Saturday, January 26, 2008

A Tip from a Canary named Jose

I read recently where Albert Pujols got angry that his name was incorrectly linked to the Mitchell Report on performance-enhancing drugs and he banned a St. Louis television station (KTVI) because of this action.

The incorrect broadcast, Pujols told reporters, showed "50% of the things you guys write is not true, and I'm glad that happened."

KTVI had no comment. Of course, it's tough to speak with the proverbial foot in your mouth.

When I first skimmed across the article I thought, 'He's right.' Then I grabbed the book, I'm currently reading: Juiced. Wild times, Rampmant 'Roids, Smash Hits and How Baseball got Big, to reference how Jose Canseco says the writers and umpires have some sort of hold on the players that allows the writers and umpires a little kickback if the "smart" players play along.

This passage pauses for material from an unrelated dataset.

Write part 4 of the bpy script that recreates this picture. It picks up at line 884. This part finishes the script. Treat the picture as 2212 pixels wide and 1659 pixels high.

He goes on to say that the umpires can make or break you on the field (small strike zone if you toe the rubber, big strike zone if you dig into the batter's box) the same way the media can make or break you with the public.

The media has reporters who give a modicum of truth and then it's up to the incapacious readers' confabulated imagination to create their own story. Sort of like taking a course in college and studying the highlightings of the lunatic who used the book before you.

Unfortunately, an apology cannot undue some people's reputations that may have been built on some of the wildest imaginations known to mankind.